The problem
Skip any picture you find and retype all the remaining lines exactly.

Data excerpt

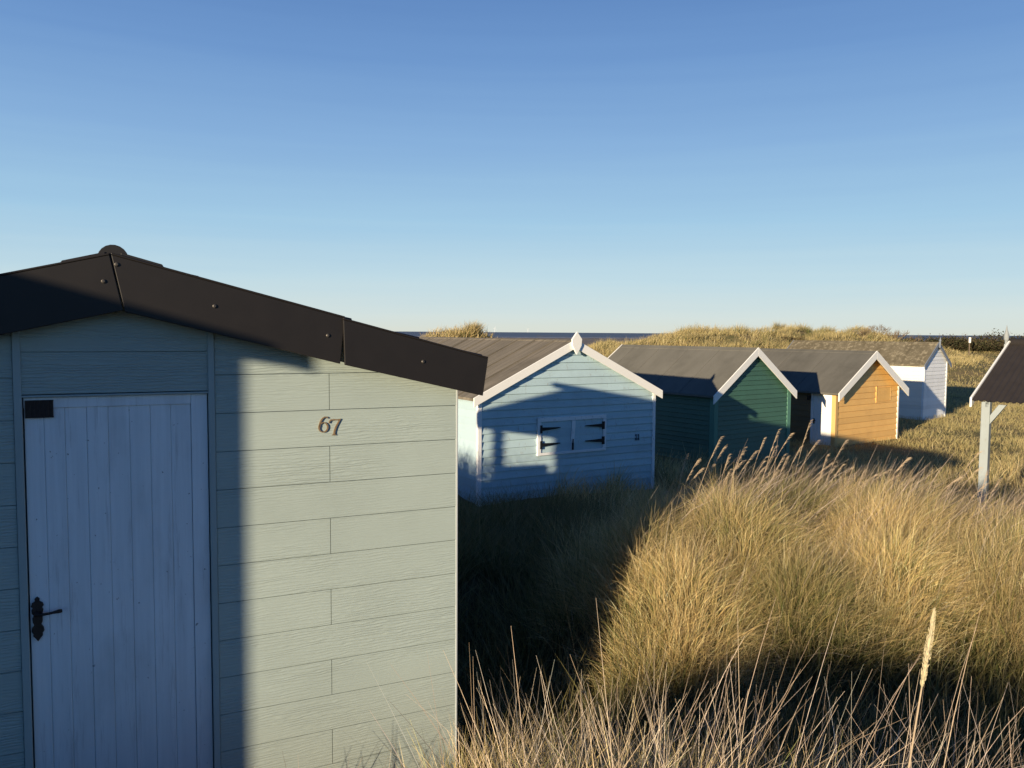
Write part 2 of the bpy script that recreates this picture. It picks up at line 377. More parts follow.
# ------------------------------------------------------------------ hut building kit (local frame: x along the front, y to the back, z up)
class Hut:
    def __init__(s, name, label, X, Y, yaw, W, L, zr, slope, oh, of, ob, zbase, group=None, cat='beach hut'):
        s.W, s.L, s.sl, s.oh, s.of, s.ob = W, L, slope, oh, of, ob
        s.zr = zr - zbase; s.ze = s.zr - slope * W / 2          # roof plane heights, local
        s.zb = zbase
        s.o = empty(name, (X, Y, zbase + EYE), math.radians(yaw))
        tag(s.o, label, cat, group)
    def roofz(s, a): return s.zr - abs(a - s.W / 2) * s.sl
    def face(s, side, off=0.0):
        W, L = s.W, s.L
        return {'front': lambda a, d, z: (a, -d - off, z), 'back': lambda a, d, z: (a, L + d + off, z),
                'left': lambda a, d, z: (-d - off, a, z), 'right': lambda a, d, z: (W + d + off, a, z)}[side]
    def boards(s, m, side, pitch, x0=None, x1=None, z0=-.35, z1=None, zref=0.0, lap=.013, top=.003, joints=None, gap=.0016, L0=0.0, L1=None, off=0.0, drop=.045, g=.0012):
        """horizontal lapped boards, each a wedge; gable ends are cut along the roof"""
        fn = s.face(side, off)
        gable = side in ('front', 'back')
        lo = (0.0 if gable else L0) if x0 is None else x0
        hi = (s.W if gable else (s.L if L1 is None else L1)) if x1 is None else x1
        zmax = (s.zr if gable else s.ze) - drop if z1 is None else z1
        k = math.floor((z0 - zref) / pitch)
        while True:
            a, b = max(z0, zref + k * pitch), min(zmax, zref + (k + 1) * pitch)
            if zref + k * pitch >= zmax - .004: break
            kk = k; k += 1
            if b - a < .004: continue
            cuts = [a]
            if gable:
                for c in (s.ze - drop, s.roofz(lo) - drop, s.roofz(hi) - drop):
                    if a + .003 < c < b - .003: cuts.append(c)
            cuts = sorted(set(cuts)) + [b]
            jx = [lo] + list((joints or {}).get(kk, [])) + [hi]
            for c, d in zip(cuts[:-1], cuts[1:]):
                fc = (c - zref - kk * pitch) / pitch; fd = (d - zref - kk * pitch) / pitch
                tc = lap + (top - lap) * fc; td = lap + (top - lap) * fd
                for j in range(len(jx) - 1):
                    p0 = jx[j] + (gap / 2 if j else 0); p1 = jx[j + 1] - (gap / 2 if j < len(jx) - 2 else 0)
                    def lim(z):
                        if not gable: return p0, p1
                        r = max(0.0, (s.zr - drop - z)) / s.sl
                        return max(p0, s.W / 2 - r), min(p1, s.W / 2 + r)
                    l0, h0 = lim(c); l1, h1 = lim(d)
                    if h0 - l0 < .004: continue
                    gg = g if c == a else 0.0
                    if h1 < l1: l1 = h1 = (l1 + h1) / 2
                    m.hexa([fn(l0, tc, c + gg), fn(h0, tc, c + gg), fn(h0, -.004, c + gg), fn(l0, -.004, c + gg),
                            fn(l1, td, d), fn(h1, td, d), fn(h1, -.004, d), fn(l1, -.004, d)])
    def core(s, mat, L0=.004, L1=None, inset=.006, zbot=-.4):
        """the wall body behind the boards"""
        m = MB(); W = s.W; L1 = s.L - .004 if L1 is None else L1; d = .05
        i = inset
        prof = [(i, zbot), (W - i, zbot), (W - i, s.roofz(W - i) - d), (W / 2, s.zr - d), (i, s.roofz(i) - d)]
        m.prism(prof, lambda a, b, y: (a, y, b), L0 + i, L1 - i)
        return m
    def roof(s, mat, thick=.04, seams=None, seam_h=.007, seam_w=.05, cap=.10, name='roof', drip=.05):
        m = MB(); W = s.W; y0, y1 = -s.of, s.L + s.ob
        for sg in (-1, 1):
            e = W / 2 + sg * (W / 2 + s.oh)
            ze = s.zr - s.sl * (W / 2 + s.oh)
            fn = lambda a, b, y: (a, y, b)
            m.prism([(W / 2, s.zr), (e, ze), (e, ze - thick), (W / 2, s.zr - thick)], fn, y0, y1)
            if drip: m.prism([(e, ze + .004), (e + sg * .012, ze + .002), (e + sg * .012, ze - drip), (e, ze - drip)], fn, y0 + .01, y1 - .01)
            for q in (seams or []):
                h = seam_h
                m.prism([(W / 2, s.zr + h), (e, ze + h), (e, ze + .001), (W / 2, s.zr + .001)], fn, q, q + seam_w)
            if cap:      # felt ridge strip
                c = W / 2 + sg * cap; zc = s.zr - s.sl * cap
                m.prism([(W / 2, s.zr + .010), (c, zc + .010), (c, zc + .001), (W / 2, s.zr + .001)], fn, y0 + .004, y1 - .004)
        return m.build(name, mat, s.o)
    def barge(s, mat, depth=.17, thick=.024, lift=.015, back=True, square=True, bevel=.004):
        W = s.W
        for end in ('front', 'back') if back else ('front',):
            for sg in (-1, 1):
                m = MB()
                e = W / 2 + sg * (W / 2 + s.oh + .012)
                za, zb = s.zr + lift, s.zr - s.sl * (W / 2 + s.oh + .012) + lift
                c = W / 2 + sg * .0015
                y0, y1 = (-s.of - thick, -s.of - .0015) if end == 'front' else (s.L + s.ob + .0015, s.L + s.ob + thick)
                m.prism([(c, za), (e, zb), (e, zb - depth), (c, za - depth)], lambda a, b, y: (a, y, b), y0, y1)
                m.build('bargeboard', mat, s.o, bevel=bevel)
    def corner(s, mat, w=.05, t=.034, names=('fl', 'fr', 'bl', 'br'), zbot=-.35):
        for k in names:
            m = MB(); W, L = s.W, s.L
            x0, x1 = (-t, w) if k[1] == 'l' else (W - w, W + t)
            y0, y1 = (-t, w) if k[0] == 'f' else (L - w, L + t)
            ztop = s.roofz(0) - .06
            xi0, xi1 = (x0, x0 + t * .95) if k[1] == 'l' else (x1 - t * .95, x1)
            yi0, yi1 = (y0, y0 + t * .95) if k[0] == 'f' else (y1 - t * .95, y1)
            m.box(x0, x1, yi0, yi1, zbot, ztop)                       # strip on the gable wall
            if k[0] == 'f': m.box(xi0, xi1, yi1, y1, zbot, ztop - .002)   # strip on the side wall
            else: m.box(xi0, xi1, y0, yi0, zbot, ztop - .002)
            m.build('corner_trim', mat, s.o, bevel=.003)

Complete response
Write part 2 of the bpy script that recreates this picture. It picks up at line 377. More parts follow.
# ------------------------------------------------------------------ hut building kit (local frame: x along the front, y to the back, z up)
class Hut:
    def __init__(s, name, label, X, Y, yaw, W, L, zr, slope, oh, of, ob, zbase, group=None, cat='beach hut'):
        s.W, s.L, s.sl, s.oh, s.of, s.ob = W, L, slope, oh, of, ob
        s.zr = zr - zbase; s.ze = s.zr - slope * W / 2          # roof plane heights, local
        s.zb = zbase
        s.o = empty(name, (X, Y, zbase + EYE), math.radians(yaw))
        tag(s.o, label, cat, group)
    def roofz(s, a): return s.zr - abs(a - s.W / 2) * s.sl
    def face(s, side, off=0.0):
        W, L = s.W, s.L
        return {'front': lambda a, d, z: (a, -d - off, z), 'back': lambda a, d, z: (a, L + d + off, z),
                'left': lambda a, d, z: (-d - off, a, z), 'right': lambda a, d, z: (W + d + off, a, z)}[side]
    def boards(s, m, side, pitch, x0=None, x1=None, z0=-.35, z1=None, zref=0.0, lap=.013, top=.003, joints=None, gap=.0016, L0=0.0, L1=None, off=0.0, drop=.045, g=.0012):
        """horizontal lapped boards, each a wedge; gable ends are cut along the roof"""
        fn = s.face(side, off)
        gable = side in ('front', 'back')
        lo = (0.0 if gable else L0) if x0 is None else x0
        hi = (s.W if gable else (s.L if L1 is None else L1)) if x1 is None else x1
        zmax = (s.zr if gable else s.ze) - drop if z1 is None else z1
        k = math.floor((z0 - zref) / pitch)
        while True:
            a, b = max(z0, zref + k * pitch), min(zmax, zref + (k + 1) * pitch)
            if zref + k * pitch >= zmax - .004: break
            kk = k; k += 1
            if b - a < .004: continue
            cuts = [a]
            if gable:
                for c in (s.ze - drop, s.roofz(lo) - drop, s.roofz(hi) - drop):
                    if a + .003 < c < b - .003: cuts.append(c)
            cuts = sorted(set(cuts)) + [b]
            jx = [lo] + list((joints or {}).get(kk, [])) + [hi]
            for c, d in zip(cuts[:-1], cuts[1:]):
                fc = (c - zref - kk * pitch) / pitch; fd = (d - zref - kk * pitch) / pitch
                tc = lap + (top - lap) * fc; td = lap + (top - lap) * fd
                for j in range(len(jx) - 1):
                    p0 = jx[j] + (gap / 2 if j else 0); p1 = jx[j + 1] - (gap / 2 if j < len(jx) - 2 else 0)
                    def lim(z):
                        if not gable: return p0, p1
                        r = max(0.0, (s.zr - drop - z)) / s.sl
                        return max(p0, s.W / 2 - r), min(p1, s.W / 2 + r)
                    l0, h0 = lim(c); l1, h1 = lim(d)
                    if h0 - l0 < .004: continue
                    gg = g if c == a else 0.0
                    if h1 < l1: l1 = h1 = (l1 + h1) / 2
                    m.hexa([fn(l0, tc, c + gg), fn(h0, tc, c + gg), fn(h0, -.004, c + gg), fn(l0, -.004, c + gg),
                            fn(l1, td, d), fn(h1, td, d), fn(h1, -.004, d), fn(l1, -.004, d)])
    def core(s, mat, L0=.004, L1=None, inset=.006, zbot=-.4):
        """the wall body behind the boards"""
        m = MB(); W = s.W; L1 = s.L - .004 if L1 is None else L1; d = .05
        i = inset
        prof = [(i, zbot), (W - i, zbot), (W - i, s.roofz(W - i) - d), (W / 2, s.zr - d), (i, s.roofz(i) - d)]
        m.prism(prof, lambda a, b, y: (a, y, b), L0 + i, L1 - i)
        return m
    def roof(s, mat, thick=.04, seams=None, seam_h=.007, seam_w=.05, cap=.10, name='roof', drip=.05):
        m = MB(); W = s.W; y0, y1 = -s.of, s.L + s.ob
        for sg in (-1, 1):
            e = W / 2 + sg * (W / 2 + s.oh)
            ze = s.zr - s.sl * (W / 2 + s.oh)
            fn = lambda a, b, y: (a, y, b)
            m.prism([(W / 2, s.zr), (e, ze), (e, ze - thick), (W / 2, s.zr - thick)], fn, y0, y1)
            if drip: m.prism([(e, ze + .004), (e + sg * .012, ze + .002), (e + sg * .012, ze - drip), (e, ze - drip)], fn, y0 + .01, y1 - .01)
            for q in (seams or []):
                h = seam_h
                m.prism([(W / 2, s.zr + h), (e, ze + h), (e, ze + .001), (W / 2, s.zr + .001)], fn, q, q + seam_w)
            if cap:      # felt ridge strip
                c = W / 2 + sg * cap; zc = s.zr - s.sl * cap
                m.prism([(W / 2, s.zr + .010), (c, zc + .010), (c, zc + .001), (W / 2, s.zr + .001)], fn, y0 + .004, y1 - .004)
        return m.build(name, mat, s.o)
    def barge(s, mat, depth=.17, thick=.024, lift=.015, back=True, square=True, bevel=.004):
        W = s.W
        for end in ('front', 'back') if back else ('front',):
            for sg in (-1, 1):
                m = MB()
                e = W / 2 + sg * (W / 2 + s.oh + .012)
                za, zb = s.zr + lift, s.zr - s.sl * (W / 2 + s.oh + .012) + lift
                c = W / 2 + sg * .0015
                y0, y1 = (-s.of - thick, -s.of - .0015) if end == 'front' else (s.L + s.ob + .0015, s.L + s.ob + thick)
                m.prism([(c, za), (e, zb), (e, zb - depth), (c, za - depth)], lambda a, b, y: (a, y, b), y0, y1)
                m.build('bargeboard', mat, s.o, bevel=bevel)
    def corner(s, mat, w=.05, t=.034, names=('fl', 'fr', 'bl', 'br'), zbot=-.35):
        for k in names:
            m = MB(); W, L = s.W, s.L
            x0, x1 = (-t, w) if k[1] == 'l' else (W - w, W + t)
            y0, y1 = (-t, w) if k[0] == 'f' else (L - w, L + t)
            ztop = s.roofz(0) - .06
            xi0, xi1 = (x0, x0 + t * .95) if k[1] == 'l' else (x1 - t * .95, x1)
            yi0, yi1 = (y0, y0 + t * .95) if k[0] == 'f' else (y1 - t * .95, y1)
            m.box(x0, x1, yi0, yi1, zbot, ztop)                       # strip on the gable wall
            if k[0] == 'f': m.box(xi0, xi1, yi1, y1, zbot, ztop - .002)   # strip on the side wall
            else: m.box(xi0, xi1, y0, yi0, zbot, ztop - .002)
            m.build('corner_trim', mat, s.o, bevel=.003)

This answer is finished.